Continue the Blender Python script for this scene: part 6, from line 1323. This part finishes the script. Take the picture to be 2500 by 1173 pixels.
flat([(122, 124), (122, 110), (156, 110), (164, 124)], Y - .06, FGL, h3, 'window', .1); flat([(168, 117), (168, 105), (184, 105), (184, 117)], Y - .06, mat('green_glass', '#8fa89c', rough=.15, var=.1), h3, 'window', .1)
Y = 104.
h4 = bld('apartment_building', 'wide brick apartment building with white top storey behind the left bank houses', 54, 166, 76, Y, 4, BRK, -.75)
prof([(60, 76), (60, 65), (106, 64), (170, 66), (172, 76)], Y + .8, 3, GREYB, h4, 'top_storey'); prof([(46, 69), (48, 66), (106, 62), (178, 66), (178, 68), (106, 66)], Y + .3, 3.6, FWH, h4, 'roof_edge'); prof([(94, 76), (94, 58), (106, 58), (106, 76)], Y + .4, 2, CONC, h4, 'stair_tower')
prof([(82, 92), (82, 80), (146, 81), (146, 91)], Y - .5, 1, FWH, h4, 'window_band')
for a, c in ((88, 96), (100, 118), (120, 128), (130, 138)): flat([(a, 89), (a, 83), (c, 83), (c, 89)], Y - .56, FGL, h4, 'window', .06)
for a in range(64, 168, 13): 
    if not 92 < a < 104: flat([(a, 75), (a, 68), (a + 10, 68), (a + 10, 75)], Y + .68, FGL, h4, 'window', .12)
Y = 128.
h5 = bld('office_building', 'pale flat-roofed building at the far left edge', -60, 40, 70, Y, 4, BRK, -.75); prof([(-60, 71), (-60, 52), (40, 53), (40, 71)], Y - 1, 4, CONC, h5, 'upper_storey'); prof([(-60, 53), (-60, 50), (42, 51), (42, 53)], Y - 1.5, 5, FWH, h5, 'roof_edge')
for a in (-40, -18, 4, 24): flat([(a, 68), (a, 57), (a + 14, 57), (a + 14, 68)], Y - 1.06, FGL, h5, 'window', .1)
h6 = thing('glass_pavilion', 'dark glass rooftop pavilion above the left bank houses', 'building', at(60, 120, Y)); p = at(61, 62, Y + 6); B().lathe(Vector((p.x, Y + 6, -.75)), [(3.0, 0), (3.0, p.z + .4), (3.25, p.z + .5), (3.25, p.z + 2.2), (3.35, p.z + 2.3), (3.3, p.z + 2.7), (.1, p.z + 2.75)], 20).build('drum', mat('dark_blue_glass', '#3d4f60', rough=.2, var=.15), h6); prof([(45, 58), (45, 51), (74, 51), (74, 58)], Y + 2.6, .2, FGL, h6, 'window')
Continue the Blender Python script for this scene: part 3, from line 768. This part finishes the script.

==*==

:: Task goal ::
Recopy the entries above in their entirety, exactly.

:: Exercise result ::
Continue the Blender Python script for this scene: part 6, from line 1323. This part finishes the script. Take the picture to be 2500 by 1173 pixels.
flat([(122, 124), (122, 110), (156, 110), (164, 124)], Y - .06, FGL, h3, 'window', .1); flat([(168, 117), (168, 105), (184, 105), (184, 117)], Y - .06, mat('green_glass', '#8fa89c', rough=.15, var=.1), h3, 'window', .1)
Y = 104.
h4 = bld('apartment_building', 'wide brick apartment building with white top storey behind the left bank houses', 54, 166, 76, Y, 4, BRK, -.75)
prof([(60, 76), (60, 65), (106, 64), (170, 66), (172, 76)], Y + .8, 3, GREYB, h4, 'top_storey'); prof([(46, 69), (48, 66), (106, 62), (178, 66), (178, 68), (106, 66)], Y + .3, 3.6, FWH, h4, 'roof_edge'); prof([(94, 76), (94, 58), (106, 58), (106, 76)], Y + .4, 2, CONC, h4, 'stair_tower')
prof([(82, 92), (82, 80), (146, 81), (146, 91)], Y - .5, 1, FWH, h4, 'window_band')
for a, c in ((88, 96), (100, 118), (120, 128), (130, 138)): flat([(a, 89), (a, 83), (c, 83), (c, 89)], Y - .56, FGL, h4, 'window', .06)
for a in range(64, 168, 13): 
    if not 92 < a < 104: flat([(a, 75), (a, 68), (a + 10, 68), (a + 10, 75)], Y + .68, FGL, h4, 'window', .12)
Y = 128.
h5 = bld('office_building', 'pale flat-roofed building at the far left edge', -60, 40, 70, Y, 4, BRK, -.75); prof([(-60, 71), (-60, 52), (40, 53), (40, 71)], Y - 1, 4, CONC, h5, 'upper_storey'); prof([(-60, 53), (-60, 50), (42, 51), (42, 53)], Y - 1.5, 5, FWH, h5, 'roof_edge')
for a in (-40, -18, 4, 24): flat([(a, 68), (a, 57), (a + 14, 57), (a + 14, 68)], Y - 1.06, FGL, h5, 'window', .1)
h6 = thing('glass_pavilion', 'dark glass rooftop pavilion above the left bank houses', 'building', at(60, 120, Y)); p = at(61, 62, Y + 6); B().lathe(Vector((p.x, Y + 6, -.75)), [(3.0, 0), (3.0, p.z + .4), (3.25, p.z + .5), (3.25, p.z + 2.2), (3.35, p.z + 2.3), (3.3, p.z + 2.7), (.1, p.z + 2.75)], 20).build('drum', mat('dark_blue_glass', '#3d4f60', rough=.2, var=.15), h6); prof([(45, 58), (45, 51), (74, 51), (74, 58)], Y + 2.6, .2, FGL, h6, 'window')
Continue the Blender Python script for this scene: part 3, from line 768. This part finishes the script.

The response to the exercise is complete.